Problem details:
Give again, word for word, each line from the top of the listing through the line that holds "COL = scene.collection".

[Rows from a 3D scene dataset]
☆ ☆ ☆

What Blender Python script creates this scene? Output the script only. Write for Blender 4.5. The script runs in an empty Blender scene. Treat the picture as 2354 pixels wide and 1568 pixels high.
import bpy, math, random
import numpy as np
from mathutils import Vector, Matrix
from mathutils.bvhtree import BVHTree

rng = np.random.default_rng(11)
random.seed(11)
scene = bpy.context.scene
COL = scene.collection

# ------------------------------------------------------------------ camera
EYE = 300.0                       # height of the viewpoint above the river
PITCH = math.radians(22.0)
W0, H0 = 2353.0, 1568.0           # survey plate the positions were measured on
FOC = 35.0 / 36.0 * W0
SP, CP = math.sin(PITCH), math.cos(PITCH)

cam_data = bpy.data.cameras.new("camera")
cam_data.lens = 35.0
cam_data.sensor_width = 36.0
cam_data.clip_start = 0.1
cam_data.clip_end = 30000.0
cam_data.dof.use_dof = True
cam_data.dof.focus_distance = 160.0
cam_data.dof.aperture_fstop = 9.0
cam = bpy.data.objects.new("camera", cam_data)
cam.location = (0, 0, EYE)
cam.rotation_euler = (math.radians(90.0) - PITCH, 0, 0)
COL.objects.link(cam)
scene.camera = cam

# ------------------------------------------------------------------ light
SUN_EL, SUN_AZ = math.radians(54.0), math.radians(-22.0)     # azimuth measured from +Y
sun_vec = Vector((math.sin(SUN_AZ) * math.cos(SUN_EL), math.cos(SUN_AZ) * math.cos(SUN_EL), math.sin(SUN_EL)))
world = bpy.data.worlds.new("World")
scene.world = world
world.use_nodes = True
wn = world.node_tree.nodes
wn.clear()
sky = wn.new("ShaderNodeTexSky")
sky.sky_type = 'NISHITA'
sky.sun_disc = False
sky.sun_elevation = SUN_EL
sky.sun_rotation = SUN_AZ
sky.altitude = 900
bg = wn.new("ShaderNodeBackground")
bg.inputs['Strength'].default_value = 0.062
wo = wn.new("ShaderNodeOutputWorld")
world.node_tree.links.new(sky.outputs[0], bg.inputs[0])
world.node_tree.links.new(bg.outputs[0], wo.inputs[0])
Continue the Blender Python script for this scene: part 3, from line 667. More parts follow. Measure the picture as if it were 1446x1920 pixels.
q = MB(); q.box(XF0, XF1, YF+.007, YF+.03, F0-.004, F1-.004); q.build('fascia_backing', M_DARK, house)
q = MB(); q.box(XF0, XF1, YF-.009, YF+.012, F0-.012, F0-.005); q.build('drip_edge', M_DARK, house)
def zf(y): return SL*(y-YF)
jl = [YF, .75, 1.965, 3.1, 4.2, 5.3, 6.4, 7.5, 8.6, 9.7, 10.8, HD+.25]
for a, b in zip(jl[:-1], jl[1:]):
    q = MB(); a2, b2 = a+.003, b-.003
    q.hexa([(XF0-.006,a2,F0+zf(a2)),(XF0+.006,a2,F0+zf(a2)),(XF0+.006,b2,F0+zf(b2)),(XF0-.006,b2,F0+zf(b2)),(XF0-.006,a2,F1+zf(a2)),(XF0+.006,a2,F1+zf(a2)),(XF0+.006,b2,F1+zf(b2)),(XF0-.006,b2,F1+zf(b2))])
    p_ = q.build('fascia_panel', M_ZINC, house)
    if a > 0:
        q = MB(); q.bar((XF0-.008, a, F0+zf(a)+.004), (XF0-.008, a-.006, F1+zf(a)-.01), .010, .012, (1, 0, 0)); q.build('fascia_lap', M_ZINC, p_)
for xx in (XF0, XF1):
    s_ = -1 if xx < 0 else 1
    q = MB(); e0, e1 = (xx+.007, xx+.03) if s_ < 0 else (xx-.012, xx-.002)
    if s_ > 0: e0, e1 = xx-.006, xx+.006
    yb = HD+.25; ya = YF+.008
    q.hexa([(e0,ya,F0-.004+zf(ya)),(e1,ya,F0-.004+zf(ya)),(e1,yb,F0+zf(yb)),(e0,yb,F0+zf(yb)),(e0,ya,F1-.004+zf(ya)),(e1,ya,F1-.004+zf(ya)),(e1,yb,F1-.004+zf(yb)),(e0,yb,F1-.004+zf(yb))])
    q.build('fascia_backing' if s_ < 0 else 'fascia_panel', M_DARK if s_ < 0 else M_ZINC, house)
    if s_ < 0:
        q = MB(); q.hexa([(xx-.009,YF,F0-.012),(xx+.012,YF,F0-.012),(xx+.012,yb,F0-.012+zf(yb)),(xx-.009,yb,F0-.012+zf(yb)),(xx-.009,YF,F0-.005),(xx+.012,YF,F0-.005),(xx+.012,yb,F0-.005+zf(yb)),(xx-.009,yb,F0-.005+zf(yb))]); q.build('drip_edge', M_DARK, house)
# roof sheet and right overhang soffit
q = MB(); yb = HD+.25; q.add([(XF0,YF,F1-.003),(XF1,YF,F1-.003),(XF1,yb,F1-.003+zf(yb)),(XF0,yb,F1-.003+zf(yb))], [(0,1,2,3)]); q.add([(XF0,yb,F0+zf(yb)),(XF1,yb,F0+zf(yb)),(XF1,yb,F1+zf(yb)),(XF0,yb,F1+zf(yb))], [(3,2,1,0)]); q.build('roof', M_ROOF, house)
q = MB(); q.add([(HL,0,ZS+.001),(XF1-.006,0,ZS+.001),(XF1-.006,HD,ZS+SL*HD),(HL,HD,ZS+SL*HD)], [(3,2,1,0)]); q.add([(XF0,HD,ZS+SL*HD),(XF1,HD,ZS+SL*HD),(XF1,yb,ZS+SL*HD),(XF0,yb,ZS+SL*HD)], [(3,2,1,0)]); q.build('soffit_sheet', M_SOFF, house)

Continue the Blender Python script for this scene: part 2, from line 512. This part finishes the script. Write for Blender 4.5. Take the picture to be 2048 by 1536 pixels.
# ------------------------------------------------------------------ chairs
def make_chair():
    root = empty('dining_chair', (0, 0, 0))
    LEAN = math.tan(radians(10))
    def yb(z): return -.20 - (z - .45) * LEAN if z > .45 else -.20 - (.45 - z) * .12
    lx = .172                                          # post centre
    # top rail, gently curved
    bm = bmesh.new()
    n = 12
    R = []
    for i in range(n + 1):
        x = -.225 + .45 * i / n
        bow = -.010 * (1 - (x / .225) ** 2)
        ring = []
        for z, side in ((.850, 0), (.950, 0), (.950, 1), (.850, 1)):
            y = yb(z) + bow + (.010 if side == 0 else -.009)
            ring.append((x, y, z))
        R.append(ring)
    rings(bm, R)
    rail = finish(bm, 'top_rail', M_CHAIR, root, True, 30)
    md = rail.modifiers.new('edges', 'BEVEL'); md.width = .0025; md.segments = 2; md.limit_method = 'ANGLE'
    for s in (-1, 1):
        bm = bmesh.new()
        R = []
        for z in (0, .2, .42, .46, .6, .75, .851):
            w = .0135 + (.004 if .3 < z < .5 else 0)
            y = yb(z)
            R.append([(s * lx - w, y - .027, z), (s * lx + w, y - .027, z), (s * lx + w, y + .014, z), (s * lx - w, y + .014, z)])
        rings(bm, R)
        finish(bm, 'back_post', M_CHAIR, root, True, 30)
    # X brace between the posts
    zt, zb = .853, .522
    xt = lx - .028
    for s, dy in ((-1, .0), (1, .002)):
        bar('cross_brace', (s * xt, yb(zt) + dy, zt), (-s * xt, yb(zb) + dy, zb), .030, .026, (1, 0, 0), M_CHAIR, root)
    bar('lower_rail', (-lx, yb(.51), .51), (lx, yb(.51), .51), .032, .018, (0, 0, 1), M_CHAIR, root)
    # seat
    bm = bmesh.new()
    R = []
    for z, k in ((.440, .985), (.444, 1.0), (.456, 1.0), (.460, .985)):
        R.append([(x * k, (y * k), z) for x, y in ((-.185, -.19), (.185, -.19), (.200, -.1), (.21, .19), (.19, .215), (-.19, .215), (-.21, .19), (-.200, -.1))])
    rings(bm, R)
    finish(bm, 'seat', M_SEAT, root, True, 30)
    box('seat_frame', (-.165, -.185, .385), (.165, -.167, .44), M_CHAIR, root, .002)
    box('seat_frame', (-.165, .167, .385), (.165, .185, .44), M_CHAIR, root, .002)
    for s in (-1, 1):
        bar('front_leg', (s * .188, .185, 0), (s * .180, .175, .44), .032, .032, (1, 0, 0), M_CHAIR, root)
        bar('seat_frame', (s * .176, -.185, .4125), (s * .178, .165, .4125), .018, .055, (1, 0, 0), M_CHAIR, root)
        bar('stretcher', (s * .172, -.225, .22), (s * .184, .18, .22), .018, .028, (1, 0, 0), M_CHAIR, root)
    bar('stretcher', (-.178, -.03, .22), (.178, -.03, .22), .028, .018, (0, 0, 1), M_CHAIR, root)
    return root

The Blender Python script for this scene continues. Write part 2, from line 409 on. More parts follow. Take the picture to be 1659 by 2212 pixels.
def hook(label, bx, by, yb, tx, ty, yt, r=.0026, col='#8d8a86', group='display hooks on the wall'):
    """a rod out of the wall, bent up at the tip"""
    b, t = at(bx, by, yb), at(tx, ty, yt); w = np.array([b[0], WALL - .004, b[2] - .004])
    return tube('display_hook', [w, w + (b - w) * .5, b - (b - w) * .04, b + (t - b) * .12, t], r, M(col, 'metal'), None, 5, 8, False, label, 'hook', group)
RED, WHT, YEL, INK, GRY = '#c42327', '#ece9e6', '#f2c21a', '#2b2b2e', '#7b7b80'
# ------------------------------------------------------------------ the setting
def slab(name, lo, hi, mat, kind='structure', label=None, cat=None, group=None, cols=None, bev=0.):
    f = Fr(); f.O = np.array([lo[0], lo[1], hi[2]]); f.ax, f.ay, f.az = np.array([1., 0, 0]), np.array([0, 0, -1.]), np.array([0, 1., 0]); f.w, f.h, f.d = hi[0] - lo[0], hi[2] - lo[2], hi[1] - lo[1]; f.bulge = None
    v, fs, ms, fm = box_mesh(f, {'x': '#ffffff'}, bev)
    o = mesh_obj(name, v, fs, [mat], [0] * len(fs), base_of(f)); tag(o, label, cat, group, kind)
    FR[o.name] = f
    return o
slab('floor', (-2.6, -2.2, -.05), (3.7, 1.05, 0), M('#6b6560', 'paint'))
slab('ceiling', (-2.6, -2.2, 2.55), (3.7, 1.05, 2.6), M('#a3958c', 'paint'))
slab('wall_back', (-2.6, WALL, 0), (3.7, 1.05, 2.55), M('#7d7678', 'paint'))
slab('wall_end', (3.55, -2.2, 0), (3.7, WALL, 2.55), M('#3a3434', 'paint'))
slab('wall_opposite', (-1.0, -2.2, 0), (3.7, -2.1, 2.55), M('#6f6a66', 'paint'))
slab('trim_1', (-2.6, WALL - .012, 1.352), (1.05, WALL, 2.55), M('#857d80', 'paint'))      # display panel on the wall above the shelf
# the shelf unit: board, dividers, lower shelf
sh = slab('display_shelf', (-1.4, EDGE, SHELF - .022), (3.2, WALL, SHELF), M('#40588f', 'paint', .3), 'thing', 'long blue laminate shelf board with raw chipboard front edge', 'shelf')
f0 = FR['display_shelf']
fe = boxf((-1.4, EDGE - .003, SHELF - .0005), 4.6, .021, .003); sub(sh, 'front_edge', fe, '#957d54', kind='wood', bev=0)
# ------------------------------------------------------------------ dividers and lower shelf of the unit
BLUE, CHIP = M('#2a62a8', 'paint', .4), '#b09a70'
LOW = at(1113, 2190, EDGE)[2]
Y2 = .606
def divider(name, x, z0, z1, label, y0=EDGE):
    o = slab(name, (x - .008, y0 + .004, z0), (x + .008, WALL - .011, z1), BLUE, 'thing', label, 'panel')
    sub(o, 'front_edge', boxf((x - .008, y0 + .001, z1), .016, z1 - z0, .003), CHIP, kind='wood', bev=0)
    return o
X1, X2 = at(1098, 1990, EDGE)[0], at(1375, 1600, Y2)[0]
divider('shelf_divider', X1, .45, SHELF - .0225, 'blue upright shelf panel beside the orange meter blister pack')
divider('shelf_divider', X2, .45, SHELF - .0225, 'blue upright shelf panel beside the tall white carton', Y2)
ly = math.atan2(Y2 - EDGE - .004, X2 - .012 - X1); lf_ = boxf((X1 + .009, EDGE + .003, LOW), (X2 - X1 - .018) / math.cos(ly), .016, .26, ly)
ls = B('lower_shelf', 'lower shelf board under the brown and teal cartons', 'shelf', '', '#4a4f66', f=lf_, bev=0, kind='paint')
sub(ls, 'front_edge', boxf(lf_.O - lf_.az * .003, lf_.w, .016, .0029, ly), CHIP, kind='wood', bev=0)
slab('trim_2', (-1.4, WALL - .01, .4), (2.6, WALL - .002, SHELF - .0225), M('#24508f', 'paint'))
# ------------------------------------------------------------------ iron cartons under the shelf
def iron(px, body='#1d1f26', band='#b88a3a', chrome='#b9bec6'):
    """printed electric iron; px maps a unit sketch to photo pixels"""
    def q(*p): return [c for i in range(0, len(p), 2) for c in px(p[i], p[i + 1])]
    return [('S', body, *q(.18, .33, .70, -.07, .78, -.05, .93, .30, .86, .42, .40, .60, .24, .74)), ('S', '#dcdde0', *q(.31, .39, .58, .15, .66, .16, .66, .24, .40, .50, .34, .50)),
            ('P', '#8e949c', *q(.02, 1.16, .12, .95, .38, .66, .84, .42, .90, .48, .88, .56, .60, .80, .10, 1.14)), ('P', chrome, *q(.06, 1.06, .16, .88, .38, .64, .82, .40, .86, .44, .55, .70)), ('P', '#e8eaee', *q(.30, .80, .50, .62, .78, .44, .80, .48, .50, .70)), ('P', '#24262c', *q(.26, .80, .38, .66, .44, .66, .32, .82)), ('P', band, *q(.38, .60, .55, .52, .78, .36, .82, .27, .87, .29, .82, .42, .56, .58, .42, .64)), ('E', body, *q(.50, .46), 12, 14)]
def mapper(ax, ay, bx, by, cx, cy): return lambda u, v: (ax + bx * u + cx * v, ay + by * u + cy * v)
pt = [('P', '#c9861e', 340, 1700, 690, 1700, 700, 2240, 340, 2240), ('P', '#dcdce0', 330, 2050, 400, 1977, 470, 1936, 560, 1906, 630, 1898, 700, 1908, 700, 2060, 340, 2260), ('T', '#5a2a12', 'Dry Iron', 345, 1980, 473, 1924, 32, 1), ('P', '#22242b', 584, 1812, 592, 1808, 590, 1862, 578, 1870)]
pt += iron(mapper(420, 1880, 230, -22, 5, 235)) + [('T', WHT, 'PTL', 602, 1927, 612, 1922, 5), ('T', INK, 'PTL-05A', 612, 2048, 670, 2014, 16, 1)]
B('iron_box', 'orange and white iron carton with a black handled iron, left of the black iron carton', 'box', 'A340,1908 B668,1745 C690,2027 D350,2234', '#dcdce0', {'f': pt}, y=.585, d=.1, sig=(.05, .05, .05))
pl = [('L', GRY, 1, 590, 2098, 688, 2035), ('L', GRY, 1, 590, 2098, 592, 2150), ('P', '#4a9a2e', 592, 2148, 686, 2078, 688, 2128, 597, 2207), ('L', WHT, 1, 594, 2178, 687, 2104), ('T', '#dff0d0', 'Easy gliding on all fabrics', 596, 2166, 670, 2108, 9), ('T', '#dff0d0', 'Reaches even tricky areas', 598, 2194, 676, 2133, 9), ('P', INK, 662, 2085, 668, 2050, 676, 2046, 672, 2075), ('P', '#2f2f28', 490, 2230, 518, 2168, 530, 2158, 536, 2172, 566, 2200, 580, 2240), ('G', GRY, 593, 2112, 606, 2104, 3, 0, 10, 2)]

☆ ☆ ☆

Completed task:
What Blender Python script creates this scene? Output the script only. Write for Blender 4.5. The script runs in an empty Blender scene. Treat the picture as 2354 pixels wide and 1568 pixels high.
import bpy, math, random
import numpy as np
from mathutils import Vector, Matrix
from mathutils.bvhtree import BVHTree

rng = np.random.default_rng(11)
random.seed(11)
scene = bpy.context.scene
COL = scene.collection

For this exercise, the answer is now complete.